Rilis Data Ritel AS Mulai Batasi Penguatan Harga Minyak
Harga minyak mentah dunia pada perdagangan Kamis (14/2) kemarin menguat. Bahkan, harga minyak mentah berjangka Brent menyentuh level tertingginya untuk tahun ini.
Namun, kenaikan harga dibatasi oleh data belanja ritel AS yang merosot tajam. Data tersebut menambah kekhawatiran investor terhadap perlambatan ekonomi global.
Dilansir dari Reuters, Jumat (15/2), harga minyak mentah berjangka Brent menguat US$0,96 atau 1,5 persen menjadi US$64,57 per barel. Selama sesi perdagangan berlangsung Bremt sempat menyentuh level tertinggi untuk 2019 sebesar US$64,81 per barel.
Penguatan juga terjadi pada harga minyak mentah berjangka AS West Texas Intermediate (WTI) sebesar US$0,51 atau 0,95 persen menjadi US$54,41 per barel. Selama sesi perdagangan, WTI sempat terdongkrak ke level US$54,68 per barel.
Harga minyak dunia berfluktuasi bersama dengan pasar modal setelah dirilisnya data lemahnya belanja ritel. Selain itu, kedua pasar juga terpengaruh proyeksi perekonomian AS yang makin suram setelah data kenaikan jumlah pengangguran yang mengajukan klaim tunjangan pengangguran meningkat pekan lalu.
Tekanan terhadap pasar minyak sempat tertahan juga oleh perhatian investor yang kembali tertuju pada perkembangan perundingan damai perang dagang antara AS-China.
Sebenarnya, harga minyak mentah dunia telah menguat hampir 20 persen sejak awal tahun. Penguatan utamanya dipicu prospek berkurangnya pasokan menyusul kebijakan pemangkasan produksi yang dilalukan Organisasi Negara Pengekspor Minyak (OPEC) dan sekutunya, termasuk Rusia.
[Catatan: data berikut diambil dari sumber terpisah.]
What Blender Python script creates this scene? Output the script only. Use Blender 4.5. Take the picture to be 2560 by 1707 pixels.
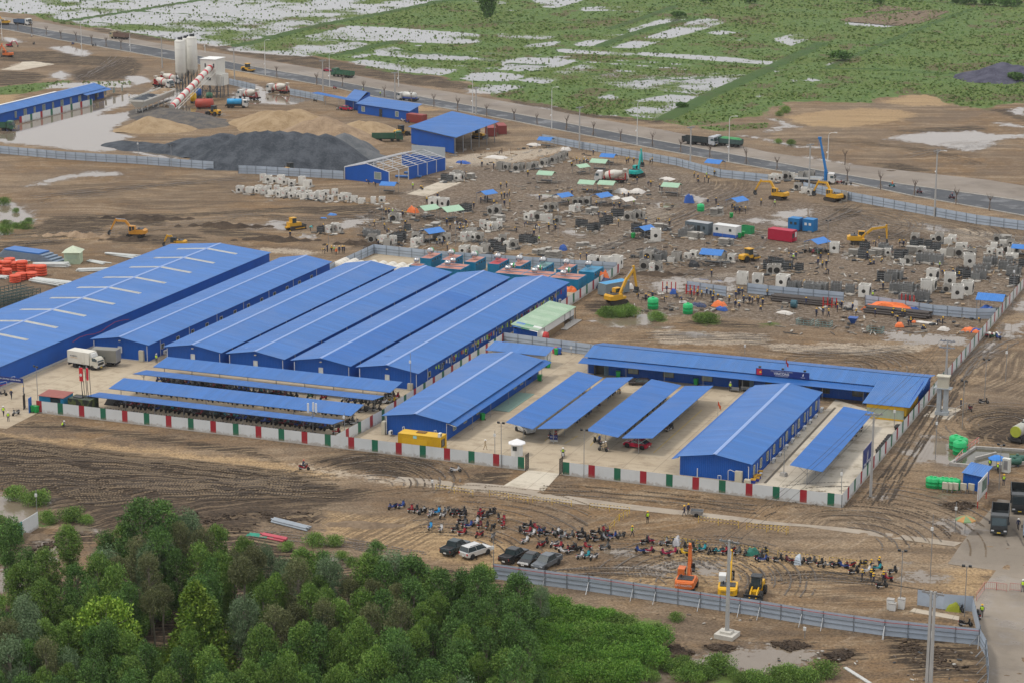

Kelompok yang dikenal dengan sebutan OPEC+ itu sepakat untuk memangkas produksi sebesar 1,2 juta barel per hari (bph) mulai Januari 2019. Bahkan, Arab Saudi mengatakan akan memangkas lebih banyak lagi dari yang disepakati pada Maret 2019 mendatang.
“Sementara tren jangka menengah menghadapi sejumlah tantangan, kami masih melihat prospek keseimbangan penawaran dan permintaaan minyak tahun ini,” ujar Bank of America (BoA) dalam catatannya.
BoA memperkirakan rata-rata harga Brent akan berada di level US$70 per barel pada tahun ini. Hal itu dipicu oleh penurunan sukarela produksi yang terjadi di Arab Saudi, Uni Emirat Arab, dan Kuwait. Selain itu, produksi yang terpaksa turun dari Iran dan Venezuela juga turut menggerus produksi OPEC.
“Beberapa pemulihan hari ini di pasar minyak juga nampaknya terkait dengan pelemahan dolar AS setelah menguat di awal sesi perdagangan,” ujar Presiden Ritterbusch & Associates Jim Ritterbusch.
Pelemahan dolar AS di Kamis (14/2) pagi tak lepas dari dirilisnya data lemahnya data belanja ritel AS. Harga minyak juga mendapatkan dorongan dari melonjaknya ekspor China di Januari 2019 lalu yang di luar dugaan.
Selain itu, dorongan terhadap harga minyak juga berasal dari kenaikan tajam impor minyak mentah China sebelum libur perayaan Tahun Baru Imlek pada Februari.
Kendati demikian, kenaikan produksi minyak shale AS membuat stok minyak mentah dan produk kilang Negeri Paman Sam membengkak. Data pemerintah AS yang dirilis Rabu (13/2) lalu menunjukkan stok minyak mentah AS pada pekan lalu menanjak ke level tertingginya sejak November 2017. Peningkatan terjadi seiring kebijakan operator kilang yang memangkas jumlah minyak mentah yang diolah ke level terendah sejak Oktober 2017.